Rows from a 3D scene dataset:
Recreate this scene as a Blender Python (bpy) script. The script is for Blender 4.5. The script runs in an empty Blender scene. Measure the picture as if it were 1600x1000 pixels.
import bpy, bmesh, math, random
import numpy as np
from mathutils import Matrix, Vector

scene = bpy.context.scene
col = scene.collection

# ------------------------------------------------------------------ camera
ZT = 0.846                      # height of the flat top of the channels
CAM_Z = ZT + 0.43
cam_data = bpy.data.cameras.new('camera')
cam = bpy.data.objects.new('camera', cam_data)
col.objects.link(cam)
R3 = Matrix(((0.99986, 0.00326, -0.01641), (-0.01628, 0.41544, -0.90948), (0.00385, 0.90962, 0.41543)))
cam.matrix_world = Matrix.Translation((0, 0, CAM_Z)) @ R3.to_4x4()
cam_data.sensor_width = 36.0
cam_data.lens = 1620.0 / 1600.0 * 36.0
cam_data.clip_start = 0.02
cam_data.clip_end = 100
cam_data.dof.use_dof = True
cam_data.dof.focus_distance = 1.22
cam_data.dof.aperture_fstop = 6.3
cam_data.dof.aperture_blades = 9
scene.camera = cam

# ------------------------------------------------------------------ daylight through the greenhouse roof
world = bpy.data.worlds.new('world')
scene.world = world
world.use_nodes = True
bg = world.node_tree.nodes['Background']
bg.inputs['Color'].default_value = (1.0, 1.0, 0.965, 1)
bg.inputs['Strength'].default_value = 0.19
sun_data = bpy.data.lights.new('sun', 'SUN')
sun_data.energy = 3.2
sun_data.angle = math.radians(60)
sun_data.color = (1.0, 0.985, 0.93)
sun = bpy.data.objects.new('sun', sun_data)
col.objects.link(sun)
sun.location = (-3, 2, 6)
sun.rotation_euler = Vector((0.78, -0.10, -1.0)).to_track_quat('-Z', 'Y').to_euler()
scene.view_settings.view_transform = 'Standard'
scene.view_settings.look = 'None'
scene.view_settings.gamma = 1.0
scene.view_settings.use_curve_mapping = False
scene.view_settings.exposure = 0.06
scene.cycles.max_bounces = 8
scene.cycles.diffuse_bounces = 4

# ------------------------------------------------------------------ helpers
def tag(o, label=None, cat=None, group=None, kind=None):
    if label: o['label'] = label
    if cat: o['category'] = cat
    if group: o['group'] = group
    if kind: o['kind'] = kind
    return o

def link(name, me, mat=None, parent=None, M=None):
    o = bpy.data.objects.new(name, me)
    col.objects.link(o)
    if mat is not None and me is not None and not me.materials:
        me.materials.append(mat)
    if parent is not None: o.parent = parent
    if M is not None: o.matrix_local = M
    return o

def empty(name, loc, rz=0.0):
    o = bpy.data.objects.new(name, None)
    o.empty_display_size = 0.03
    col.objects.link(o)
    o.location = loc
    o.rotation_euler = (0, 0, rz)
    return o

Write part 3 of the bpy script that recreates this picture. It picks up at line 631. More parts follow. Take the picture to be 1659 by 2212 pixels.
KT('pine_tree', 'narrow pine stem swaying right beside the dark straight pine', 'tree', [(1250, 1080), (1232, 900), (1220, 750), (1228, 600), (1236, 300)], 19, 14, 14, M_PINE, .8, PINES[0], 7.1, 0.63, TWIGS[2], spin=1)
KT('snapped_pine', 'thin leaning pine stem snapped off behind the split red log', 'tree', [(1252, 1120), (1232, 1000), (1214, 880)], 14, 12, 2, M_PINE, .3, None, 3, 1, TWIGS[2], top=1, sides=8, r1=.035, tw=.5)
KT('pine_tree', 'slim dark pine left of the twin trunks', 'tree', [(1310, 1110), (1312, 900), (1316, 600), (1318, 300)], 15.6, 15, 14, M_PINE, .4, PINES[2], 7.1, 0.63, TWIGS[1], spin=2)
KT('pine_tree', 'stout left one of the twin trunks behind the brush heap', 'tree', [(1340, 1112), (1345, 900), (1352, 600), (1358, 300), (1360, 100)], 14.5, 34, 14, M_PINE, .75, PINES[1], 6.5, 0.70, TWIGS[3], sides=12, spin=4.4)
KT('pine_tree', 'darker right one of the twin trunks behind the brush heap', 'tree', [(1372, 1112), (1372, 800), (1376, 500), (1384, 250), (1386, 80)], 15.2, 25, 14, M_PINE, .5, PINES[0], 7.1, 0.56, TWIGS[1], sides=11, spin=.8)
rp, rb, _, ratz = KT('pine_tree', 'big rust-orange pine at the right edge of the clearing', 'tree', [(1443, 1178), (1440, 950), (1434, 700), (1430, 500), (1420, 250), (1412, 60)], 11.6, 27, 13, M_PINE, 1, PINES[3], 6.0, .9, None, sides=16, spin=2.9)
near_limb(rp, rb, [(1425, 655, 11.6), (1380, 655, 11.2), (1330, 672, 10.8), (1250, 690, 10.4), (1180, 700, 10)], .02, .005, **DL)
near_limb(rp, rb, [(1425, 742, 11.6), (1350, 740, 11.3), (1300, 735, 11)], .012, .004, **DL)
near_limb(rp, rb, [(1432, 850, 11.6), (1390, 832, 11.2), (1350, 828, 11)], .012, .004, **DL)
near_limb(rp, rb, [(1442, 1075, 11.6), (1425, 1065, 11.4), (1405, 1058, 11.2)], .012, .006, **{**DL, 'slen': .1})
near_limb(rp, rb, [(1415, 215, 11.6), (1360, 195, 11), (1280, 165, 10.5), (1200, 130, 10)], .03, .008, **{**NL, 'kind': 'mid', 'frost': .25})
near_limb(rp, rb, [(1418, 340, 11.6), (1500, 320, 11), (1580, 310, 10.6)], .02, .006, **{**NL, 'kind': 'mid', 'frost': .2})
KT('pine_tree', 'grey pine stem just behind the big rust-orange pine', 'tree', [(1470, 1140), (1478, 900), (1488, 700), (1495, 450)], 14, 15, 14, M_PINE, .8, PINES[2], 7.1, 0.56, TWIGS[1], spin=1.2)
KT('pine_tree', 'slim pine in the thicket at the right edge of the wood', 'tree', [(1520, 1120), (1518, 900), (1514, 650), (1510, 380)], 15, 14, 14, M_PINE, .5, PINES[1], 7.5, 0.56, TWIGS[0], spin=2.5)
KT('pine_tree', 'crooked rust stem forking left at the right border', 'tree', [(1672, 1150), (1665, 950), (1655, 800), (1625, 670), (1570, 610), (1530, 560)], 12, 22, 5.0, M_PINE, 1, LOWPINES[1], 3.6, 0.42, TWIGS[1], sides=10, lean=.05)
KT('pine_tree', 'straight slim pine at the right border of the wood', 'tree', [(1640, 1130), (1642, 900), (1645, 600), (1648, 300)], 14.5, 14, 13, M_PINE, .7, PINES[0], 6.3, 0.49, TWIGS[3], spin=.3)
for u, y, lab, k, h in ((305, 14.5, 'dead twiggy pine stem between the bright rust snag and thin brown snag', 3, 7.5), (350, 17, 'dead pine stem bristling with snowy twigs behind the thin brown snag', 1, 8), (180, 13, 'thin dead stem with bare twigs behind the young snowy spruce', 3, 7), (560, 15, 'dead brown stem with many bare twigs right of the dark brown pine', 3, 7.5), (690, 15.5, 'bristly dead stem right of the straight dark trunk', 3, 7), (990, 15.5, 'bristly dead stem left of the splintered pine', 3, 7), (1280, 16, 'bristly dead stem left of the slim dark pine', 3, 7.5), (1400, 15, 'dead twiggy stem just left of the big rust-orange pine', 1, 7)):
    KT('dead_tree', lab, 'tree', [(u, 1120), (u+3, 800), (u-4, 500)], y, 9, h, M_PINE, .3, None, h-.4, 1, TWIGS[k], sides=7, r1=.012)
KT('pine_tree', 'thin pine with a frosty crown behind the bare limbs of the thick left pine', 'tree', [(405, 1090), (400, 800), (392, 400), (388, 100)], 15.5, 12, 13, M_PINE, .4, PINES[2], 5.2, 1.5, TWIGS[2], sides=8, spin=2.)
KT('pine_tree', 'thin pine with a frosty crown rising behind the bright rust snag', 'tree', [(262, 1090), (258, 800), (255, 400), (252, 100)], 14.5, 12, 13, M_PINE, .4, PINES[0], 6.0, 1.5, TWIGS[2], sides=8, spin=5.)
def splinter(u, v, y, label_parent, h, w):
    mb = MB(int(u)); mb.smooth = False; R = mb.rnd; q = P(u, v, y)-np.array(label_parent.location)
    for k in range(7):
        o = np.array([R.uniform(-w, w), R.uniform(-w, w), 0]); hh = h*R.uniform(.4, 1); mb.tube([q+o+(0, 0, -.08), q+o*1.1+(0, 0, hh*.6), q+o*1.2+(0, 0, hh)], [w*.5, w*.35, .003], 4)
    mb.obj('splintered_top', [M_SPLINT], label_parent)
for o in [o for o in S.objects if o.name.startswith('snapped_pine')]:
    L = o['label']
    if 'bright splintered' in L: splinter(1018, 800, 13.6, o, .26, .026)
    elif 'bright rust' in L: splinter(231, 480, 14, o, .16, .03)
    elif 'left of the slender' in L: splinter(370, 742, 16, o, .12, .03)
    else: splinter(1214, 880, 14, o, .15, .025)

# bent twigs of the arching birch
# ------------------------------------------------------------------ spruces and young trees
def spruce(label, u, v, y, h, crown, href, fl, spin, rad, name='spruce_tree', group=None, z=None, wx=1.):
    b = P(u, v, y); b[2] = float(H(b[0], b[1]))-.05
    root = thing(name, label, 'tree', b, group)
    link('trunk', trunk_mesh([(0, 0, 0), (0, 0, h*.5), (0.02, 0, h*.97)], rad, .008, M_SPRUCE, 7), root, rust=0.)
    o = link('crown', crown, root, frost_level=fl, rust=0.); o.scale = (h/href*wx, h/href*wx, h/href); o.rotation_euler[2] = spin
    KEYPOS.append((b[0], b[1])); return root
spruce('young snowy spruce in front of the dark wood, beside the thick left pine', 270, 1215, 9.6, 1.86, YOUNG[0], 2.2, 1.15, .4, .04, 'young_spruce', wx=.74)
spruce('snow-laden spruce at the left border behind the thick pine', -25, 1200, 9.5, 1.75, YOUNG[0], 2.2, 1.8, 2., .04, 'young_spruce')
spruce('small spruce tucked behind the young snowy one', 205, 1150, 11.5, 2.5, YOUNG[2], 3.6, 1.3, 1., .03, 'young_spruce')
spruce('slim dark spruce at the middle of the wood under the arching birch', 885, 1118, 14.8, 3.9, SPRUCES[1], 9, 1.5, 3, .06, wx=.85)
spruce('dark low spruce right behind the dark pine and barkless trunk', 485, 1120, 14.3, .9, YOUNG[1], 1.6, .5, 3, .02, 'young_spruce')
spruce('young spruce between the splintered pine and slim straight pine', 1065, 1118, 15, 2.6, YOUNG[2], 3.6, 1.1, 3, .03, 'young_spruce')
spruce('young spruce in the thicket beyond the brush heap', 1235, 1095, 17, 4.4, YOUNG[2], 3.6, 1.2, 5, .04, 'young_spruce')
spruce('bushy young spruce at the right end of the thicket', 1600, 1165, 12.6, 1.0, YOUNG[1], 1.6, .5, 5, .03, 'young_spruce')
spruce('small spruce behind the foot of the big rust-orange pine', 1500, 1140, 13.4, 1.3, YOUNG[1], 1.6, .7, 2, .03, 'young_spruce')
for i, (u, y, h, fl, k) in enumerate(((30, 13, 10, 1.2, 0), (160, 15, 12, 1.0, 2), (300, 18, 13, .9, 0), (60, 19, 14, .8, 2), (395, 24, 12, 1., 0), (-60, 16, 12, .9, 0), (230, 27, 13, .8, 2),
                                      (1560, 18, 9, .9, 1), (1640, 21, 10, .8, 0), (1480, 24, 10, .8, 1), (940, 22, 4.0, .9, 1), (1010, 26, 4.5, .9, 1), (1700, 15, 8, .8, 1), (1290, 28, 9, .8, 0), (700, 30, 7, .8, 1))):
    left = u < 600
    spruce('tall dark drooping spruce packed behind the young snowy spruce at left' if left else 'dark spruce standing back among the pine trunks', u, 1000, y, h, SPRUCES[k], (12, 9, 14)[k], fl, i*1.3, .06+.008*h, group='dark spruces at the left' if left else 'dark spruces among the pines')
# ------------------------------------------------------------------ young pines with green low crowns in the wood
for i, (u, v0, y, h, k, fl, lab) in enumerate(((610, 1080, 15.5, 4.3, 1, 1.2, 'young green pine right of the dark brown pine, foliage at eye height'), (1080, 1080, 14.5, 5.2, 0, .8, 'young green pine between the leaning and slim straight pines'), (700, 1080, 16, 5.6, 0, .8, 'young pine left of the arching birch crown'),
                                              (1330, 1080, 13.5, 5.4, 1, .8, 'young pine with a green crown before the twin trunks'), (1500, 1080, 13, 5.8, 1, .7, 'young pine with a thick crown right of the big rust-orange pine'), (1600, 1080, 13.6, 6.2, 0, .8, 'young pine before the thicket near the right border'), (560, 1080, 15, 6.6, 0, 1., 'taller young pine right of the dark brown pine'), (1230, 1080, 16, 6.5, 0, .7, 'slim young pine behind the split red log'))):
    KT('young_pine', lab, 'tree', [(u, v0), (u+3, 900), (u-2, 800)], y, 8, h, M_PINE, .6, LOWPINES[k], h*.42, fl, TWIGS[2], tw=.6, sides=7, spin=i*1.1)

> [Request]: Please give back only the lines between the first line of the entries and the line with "scene.camera = cam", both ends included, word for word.

> [Task answer]:
Recreate this scene as a Blender Python (bpy) script. The script is for Blender 4.5. The script runs in an empty Blender scene. Measure the picture as if it were 1600x1000 pixels.
import bpy, bmesh, math, random
import numpy as np
from mathutils import Matrix, Vector

scene = bpy.context.scene
col = scene.collection

# ------------------------------------------------------------------ camera
ZT = 0.846                      # height of the flat top of the channels
CAM_Z = ZT + 0.43
cam_data = bpy.data.cameras.new('camera')
cam = bpy.data.objects.new('camera', cam_data)
col.objects.link(cam)
R3 = Matrix(((0.99986, 0.00326, -0.01641), (-0.01628, 0.41544, -0.90948), (0.00385, 0.90962, 0.41543)))
cam.matrix_world = Matrix.Translation((0, 0, CAM_Z)) @ R3.to_4x4()
cam_data.sensor_width = 36.0
cam_data.lens = 1620.0 / 1600.0 * 36.0
cam_data.clip_start = 0.02
cam_data.clip_end = 100
cam_data.dof.use_dof = True
cam_data.dof.focus_distance = 1.22
cam_data.dof.aperture_fstop = 6.3
cam_data.dof.aperture_blades = 9
scene.camera = cam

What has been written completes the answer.